Grüne, Linke und FDP in der Bürgerschaft sind zwar ebenfalls gegen die Schaffung echter Gemeinden, fordern aber eine Stärkung der Bezirke. „Wir sollten eine Debatte beginnen, wie man die Bezirke stärken und die Kompetenzen zwischen Behörden und Bezirken sinnvoll aufteilen kann“, sagte Grünen-Fraktionschef Jens Kerstan. „Dabei gibt es viele denkbare Modelle zwischen einer zentralistischen Struktur und unabhängigen Gemeinden. Es ist in der Tat ein Problem, dass die Bezirke im Verkehrsbereich wenig mitreden und nicht einmal Verkehrsschilder umsetzen können. Deshalb wollen wir die untere Verkehrsbehörde in die Bezirke verlagern.“ Es sei aber wenig sinnvoll, die komplette Zerschlagung der bisherigen Verwaltungsstruktur zu betreiben.

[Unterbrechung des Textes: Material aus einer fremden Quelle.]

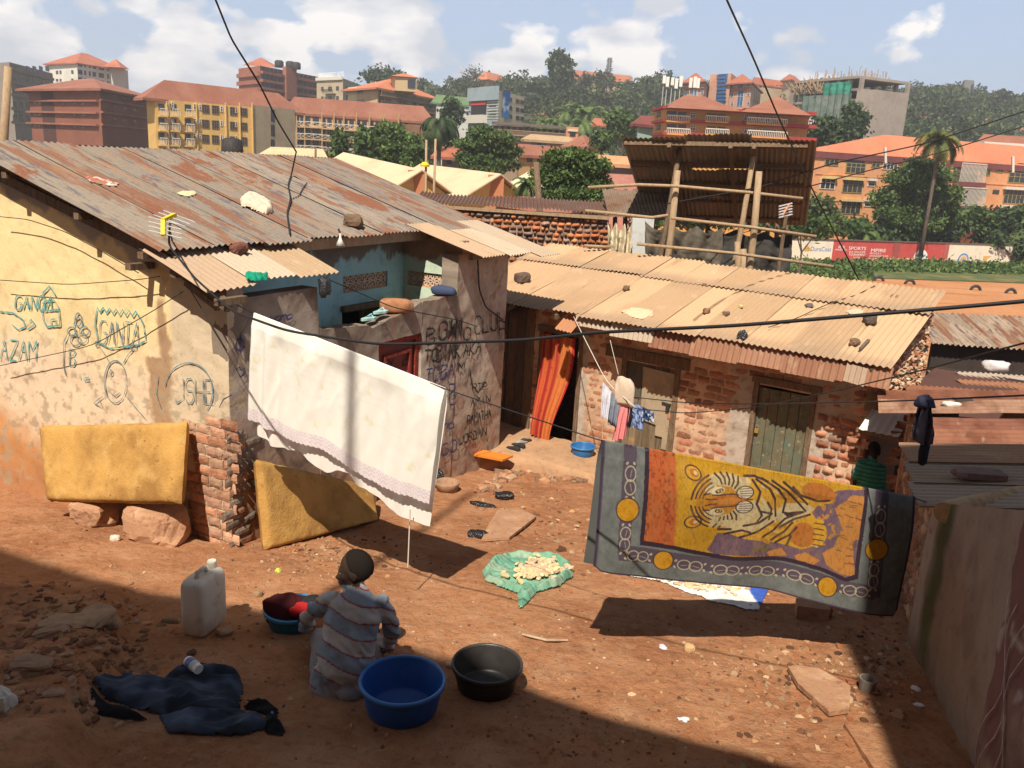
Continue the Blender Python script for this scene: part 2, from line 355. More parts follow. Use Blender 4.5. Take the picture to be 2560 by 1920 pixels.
def bricks(mb, O, du, dn, w, h, bw, bh, gap, col, seed, depth=.02, jit=.12, mask=None, dz=np.array([0, 0, 1.0]), nx=6, ny=4, vary=.3, skip=0):
    r = np.random.RandomState(seed); rows = int(h/bh)
    gx, gy = np.meshgrid(np.linspace(-1, 1, nx), np.linspace(-1, 1, ny), indexing='ij')
    prof = (1-np.abs(gx)**5)*(1-np.abs(gy)**4); F = None
    for j in range(rows):
        x = -r.rand()*bw
        while x < w:
            L = bw*r.uniform(1-jit*1.5, 1+jit*1.5)
            if r.rand() < .18: L *= .55
            cx, cz = x+L/2, (j+.5)*bh+r.normal(0, bh*jit*.25); x += L
            if cx < -L*.3 or cx > w+L*.2 or (mask and not mask(cx, cz)) or r.rand() < skip: continue
            hw, hh = (L-gap)/2, (bh-gap*.8)/2*r.uniform(.88, 1.05); an = r.normal(0, jit*.25)
            ex = gx*hw*(1+.05*r.normal(size=gx.shape)); ey = gy*hh*(1+.08*r.normal(size=gx.shape))
            px = cx+ex*math.cos(an)-ey*math.sin(an); pz = cz+ex*math.sin(an)+ey*math.cos(an)
            d = depth*r.uniform(.5, 1.1); pd = prof*d+r.normal(0, depth*.1, gx.shape)*prof-.004
            P = O+px[..., None]*du+pz[..., None]*dz+pd[..., None]*dn
            c = np.array(col[r.randint(len(col))])*r.uniform(1-vary, 1+vary)
            mb.grid(P, c, None, flip=np.dot(np.cross(du, dz), dn) < 0)
def corr(mb, P0, du, dd, w, L, pitch=.076, amp=.011, col=(1, 1, 1), colf=None, nv=10, seg=8, sag=.0, seed=0, u0=0.0):
    """corrugated sheet: du across the waves (unit), dd down the slope (unit)"""
    du, dd = nz(du), nz(dd); n = np.cross(du, dd); n = n if n[2] > 0 else -n
    k = int(w/pitch*seg)+1; u = np.linspace(0, w, k); v = np.linspace(0, L, nv)
    U_, V_ = np.meshgrid(u, v, indexing='ij')
    wv = amp*np.cos(U_/pitch*2*math.pi)+sag*(fbm(U_*.9+seed, V_*.8, seed, 3)-.5)
    P = np.asarray(P0, float)+U_[..., None]*du+V_[..., None]*dd+wv[..., None]*n
    c = np.tile(np.asarray(col, float), (k*nv, 1)) if colf is None else colf(U_+u0, V_).reshape(-1, 3)
    fl = np.dot(np.cross(dd, du), n) < 0
    uv = np.stack([U_+u0, V_], -1)
    mb.grid(P, c, uv, flip=not fl)
    return mb
def ribbon(mb, P, w, n, c=(1, 1, 1)):
    """flat painted stroke along points P on a surface with normal n"""
    P = np.asarray(P, float)
    if len(P) < 2: return
    Q = [P[0]]
    for i in range(len(P)-1):                          # resample
        k = max(1, int(np.linalg.norm(P[i+1]-P[i])/.03))
        for j in range(1, k+1): Q.append(P[i]+(P[i+1]-P[i])*j/k)
    Q = np.array(Q); T = np.gradient(Q, axis=0); sd_ = np.cross(T, n); sd_ /= np.linalg.norm(sd_, axis=1)[:, None]+1e-9
    ww = w*.5*(1+.25*np.sin(np.arange(len(Q))*1.7+P[0][0]*50)+.5*(fbm(np.arange(len(Q))*.35+P[0][2]*9, np.zeros(len(Q)), 3, 2)-.5)*2); ww[0] *= .6; ww[-1] *= .5
    k = len(Q); V = np.concatenate([Q+sd_*ww[:, None], Q-sd_*ww[:, None]])
    mb.add(V, [(i, i+1, k+i+1, k+i) if np.dot(np.cross(T[i], sd_[i]), n) < 0 else (k+i, k+i+1, i+1, i) for i in range(k-1)], c)
GL = {'A': '002640/1333', 'B': '000636453403/33424130 00', 'C': '45361605011040'[:0]+'453616050110 3041', 'D': '0006263414 3010 00'.replace('14 30', '41 20'), 'E': '46060040/0333', 'F': '004606'[:0]+'000646/0333', 'G': '453616050110304143 23', 'H': '0006/4046/0343', 'I': '2026', 'J': '46411000 01', 'K': '0006/460340', 'L': '060040', 'M': '0006234640', 'N': '00064046', 'O': '160501103041453616', 'P': '0006364433 03', 'R': '00063644 3303/2340', 'S': '4536160504 133342413010 01', 'T': '0646/2620', 'U': '0601103041 46', 'W': '0610233046', 'X': '0046/0640', 'Y': '0623 46/2320', 'Z': '06460040', 'a': '3403010 04143/4440'.replace(' ', ''), 'g': '43341403011030 41/444 1321'.replace(' ', ''), 'e': '0242331 304013 0'.replace(' ', ''), 'd': '4640/43130 10040'.replace(' ', ''), 'l': '2620', 'y': '0422/4410', 'q': '4440/4313010041', 'b': '0600/0313424030 00'.replace(' ', ''), 'n': '0004/033443 40'.replace(' ', ''), 'w': '0410233044', '2': '0516364500 40', '0': '160501103041453616', 'i': '2024'}
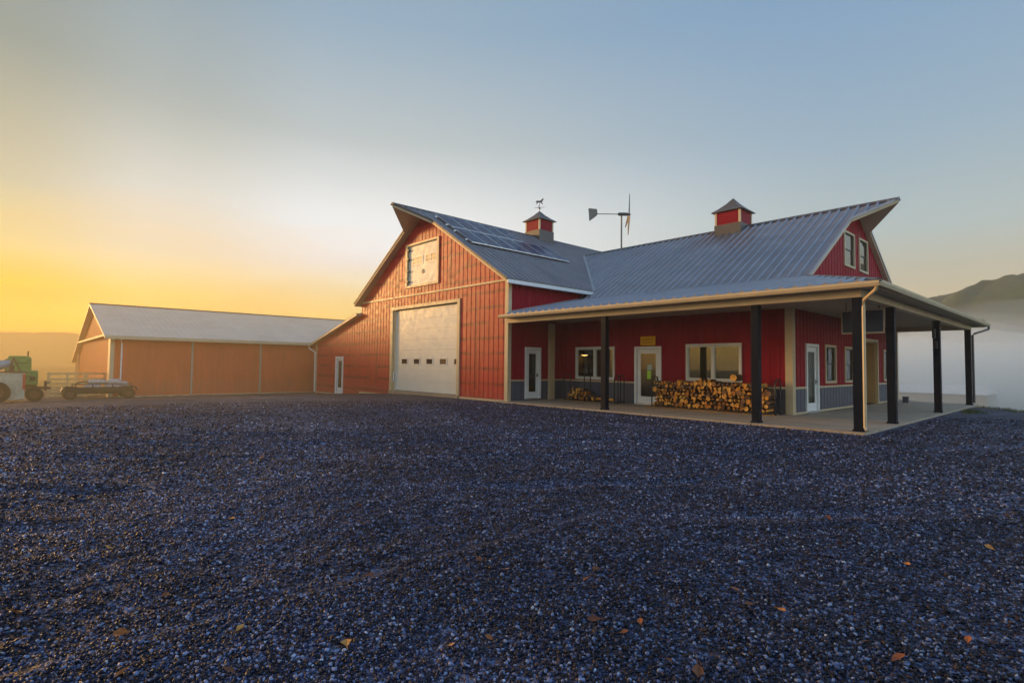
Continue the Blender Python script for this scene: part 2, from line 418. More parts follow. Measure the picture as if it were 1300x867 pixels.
# ------------------------------------------------------------------ ribbed sheets
def rib_profile(u0, u1, sp, w, d, flat=.5):
    """list of (u, depth) along the sheet"""
    out = [(u0, 0.0)]; k = math.ceil((u0+w)/sp)
    while k*sp < u1-w:
        c = k*sp
        out += [(c-w, 0), (c-w*flat, d), (c+w*flat, d), (c+w, 0)]
        k += 1
    out.append((u1, 0.0)); return out
def with_cuts(prof, cuts):
    us = [p[0] for p in prof]
    for c in cuts:
        if us[0] < c < us[-1]:
            d = np.interp(c, us, [p[1] for p in prof]); prof = prof + [(c, float(d))]
            prof.sort(); us = [p[0] for p in prof]
    return prof
def wall_sheet(mb, mp, u0, u1, zb, zt, ops=(), cuts=(), sp=.33, w=.040, d=.015):
    """vertical ribbed siding in the (u,z) plane with rectangular openings; zb, zt numbers or functions"""
    fb = zb if callable(zb) else (lambda u: zb); ft = zt if callable(zt) else (lambda u: zt)
    prof = with_cuts(rib_profile(u0, u1, sp, w, d), list(cuts) + [c for o in ops for c in o[:2]])
    for (a, da), (b, db) in zip(prof[:-1], prof[1:]):
        if b-a < 1e-5: continue
        mid = (a+b)/2; iv = [(fb(a+1e-4), fb(b-1e-4), ft(a+1e-4), ft(b-1e-4))]
        for (oa, ob, z0, z1) in ops:
            if oa-1e-4 < mid < ob+1e-4:
                nv = []
                for (b0, b1, t0, t1) in iv:
                    if z0 > max(b0, b1): nv.append((b0, b1, min(z0, t0), min(z0, t1)))
                    if z1 < min(t0, t1): nv.append((max(z1, b0), max(z1, b1), t0, t1))
                iv = nv
        for (b0, b1, t0, t1) in iv:
            mb.poly([mp(a, b0, da), mp(b, b1, db), mp(b, t1, db), mp(a, t0, da)])
def vrange(poly, u):
    hit = []
    for i in range(len(poly)):
        (x0, y0), (x1, y1) = poly[i], poly[(i+1) % len(poly)]
        if abs(x1-x0) < 1e-9: continue
        if min(x0, x1)-1e-9 <= u <= max(x0, x1)+1e-9: hit.append(y0 + (y1-y0)*(u-x0)/(x1-x0))
    return (min(hit), max(hit)) if hit else None
def roof_sheet(mb, poly, P, sp=.36, w=.07, d=.055):
    """poly in (u,v); ribs run along v; P(u,v,d) gives the world point"""
    us = sorted(set(p[0] for p in poly))
    prof = with_cuts(rib_profile(us[0], us[-1], sp, w, d, .45), us[1:-1])
    for (a, da), (b, db) in zip(prof[:-1], prof[1:]):
        if b-a < 1e-4: continue
        ra, rb = vrange(poly, a+2e-5), vrange(poly, b-2e-5)
        if not ra or not rb: continue
        mb.poly([P(a, ra[0], da), P(b, rb[0], db), P(b, rb[1], db), P(a, ra[1], da)])
        # little end faces so the rib ends read at the eave
        if da > 0 or db > 0:
            mb.poly([P(a, ra[0], 0), P(b, rb[0], 0), P(b, rb[0], db), P(a, ra[0], da)])
def slab_under(mb, poly, P, top=-.012, bot=-.16):
    mb.hexa([P(u, v, bot) for u, v in poly], [P(u, v, top) for u, v in poly])

mA = lambda u, z, d: (u, -d, z)
mS = lambda u, z, d: (d, u, z)
mB = lambda u, z, d: (u, 3.5-d, z)
mR = lambda u, z, d: (10.3+d, u, z)
mL = lambda u, z, d: (-23+d, u, z)
mLG = lambda u, z, d: (u, -11.5-d, z)
def wbox(mb, mp, u0, u1, z0, z1, d0, d1):
    p, q = mp(u0, z0, d0), mp(u1, z1, d1); mb.box(p[0], q[0], p[1], q[1], p[2], q[2])
def _one(name, m, parent, b, bevel):
    mb = MB(); wbox(mb, *b); return mb.build(name, m, parent, bevel=bevel)
EACH = {'base_trim', 'wainscot_trim', 'double_door', 'door_track'}
def part(name, m, parent, boxes, bevel=0, label=None):
    if (name in EACH or (name == 'handle' and len(boxes) == 2)) and len(boxes) > 1:
        return [part(name, m, parent, [b], bevel, label) if False else _one(name, m, parent, b, bevel) for b in boxes][0]
    mb = MB()
    for b in boxes: wbox(mb, *b)
    o = mb.build(name, m, parent, bevel=bevel)
    if label: o['label'] = label
    return o

BARN = thing('red_barn', 'large red metal barn with charcoal roofs, overhead door, wraparound porch and pointed gable hoods', 'barn')

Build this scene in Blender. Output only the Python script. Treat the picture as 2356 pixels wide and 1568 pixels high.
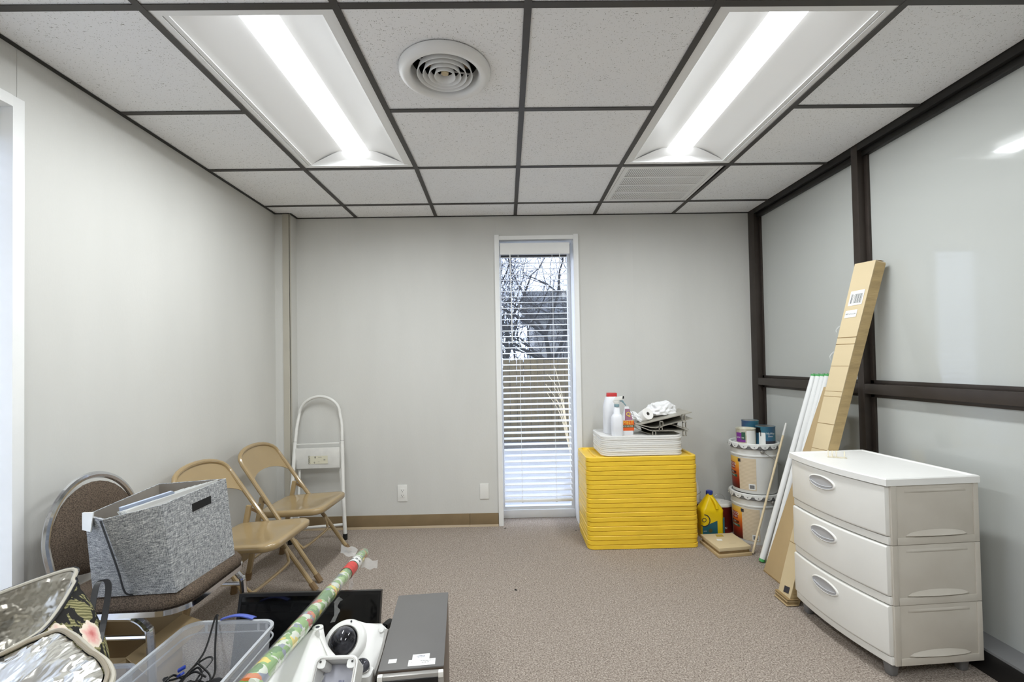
import bpy, bmesh, math, random
from mathutils import Vector, Matrix, noise as mnoise
random.seed(7)
PI = math.pi
S = bpy.context.scene
for o in list(bpy.data.objects): bpy.data.objects.remove(o, do_unlink=True)
COL = S.collection

# ------------------------------------------------------------ camera, world, exposure
CAMZ = 1.2327
pitch, roll, yaw = 0.0185, 0.0178, -0.0143
f_px, pcx, pcy = 1068.58, 1179.6, 815.8
Rz = Matrix.Rotation(yaw, 3, 'Z'); Rx = Matrix.Rotation(pitch, 3, 'X'); Ry = Matrix.Rotation(roll, 3, 'Y')
Rw = Rz @ Rx @ Ry
base = Matrix(((1, 0, 0), (0, 0, -1), (0, 1, 0)))       # camera looking along +Y, Z up
cam = bpy.data.objects.new('camera', bpy.data.cameras.new('camera'))
COL.objects.link(cam)
cam.matrix_world = Matrix.Translation((0, 0, CAMZ)) @ (Rw @ base).to_4x4()
cam.data.sensor_width = 36; cam.data.sensor_fit = 'HORIZONTAL'
cam.data.lens = f_px * 36 / 2356
cam.data.shift_x = -(pcx - 1178) / 2356
cam.data.shift_y = (pcy - 784) / 2356
cam.data.clip_start = 0.02; cam.data.clip_end = 200
S.camera = cam
S.view_settings.view_transform = 'Standard'
S.view_settings.look = 'None'
S.view_settings.gamma = 1
S.view_settings.use_curve_mapping = False
S.view_settings.exposure = 0.0
LAMP = 24.0                                            # watts per ceiling light
W = bpy.data.worlds.new('overcast_sky'); S.world = W; W.use_nodes = True
wn = W.node_tree; bg = wn.nodes['Background']
wt = wn.nodes.new('ShaderNodeTexNoise'); wt.inputs['Scale'].default_value = 2.2; wt.inputs['Detail'].default_value = 4
wc = wn.nodes.new('ShaderNodeTexCoord'); wr = wn.nodes.new('ShaderNodeValToRGB')
wn.links.new(wc.outputs['Generated'], wt.inputs['Vector']); wn.links.new(wt.outputs['Fac'], wr.inputs['Fac'])
wr.color_ramp.elements[0].position = .35; wr.color_ramp.elements[0].color = (.60, .72, 1.0, 1)
wr.color_ramp.elements[1].position = .65; wr.color_ramp.elements[1].color = (.78, .87, 1.0, 1)
wn.links.new(wr.outputs['Color'], bg.inputs['Color'])
bg.inputs['Strength'].default_value = 3.4

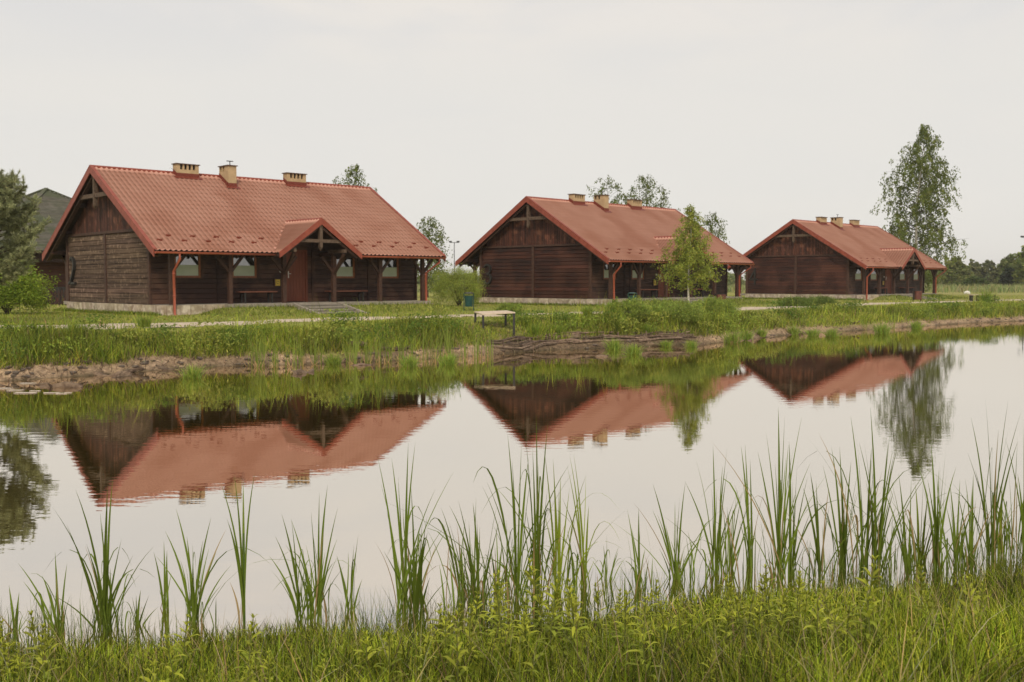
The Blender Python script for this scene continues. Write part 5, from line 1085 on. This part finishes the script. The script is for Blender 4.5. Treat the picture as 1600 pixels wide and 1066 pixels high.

Bezirkspolitiker finden, der Vorstoß gehe in die richtige Richtung

FDP-Fraktionschefin Katja Suding forderte eine starke kommunale Selbstverwaltung der Bezirke nach dem Vorbild Berlins. „Die Bezirke brauchen finanzielle Unabhängigkeit, um gestalten zu können. Wir fordern zudem die Direktwahl des Bezirksbürgermeisters.“ Die größeren Befugnisse der Bezirke sollten in der Verfassung mit denen des Senats für die gesamte Stadt in Einklang gebracht werden. „Die Einheitsgemeinde sollte dabei aber nicht infrage gestellt werden“, so Suding.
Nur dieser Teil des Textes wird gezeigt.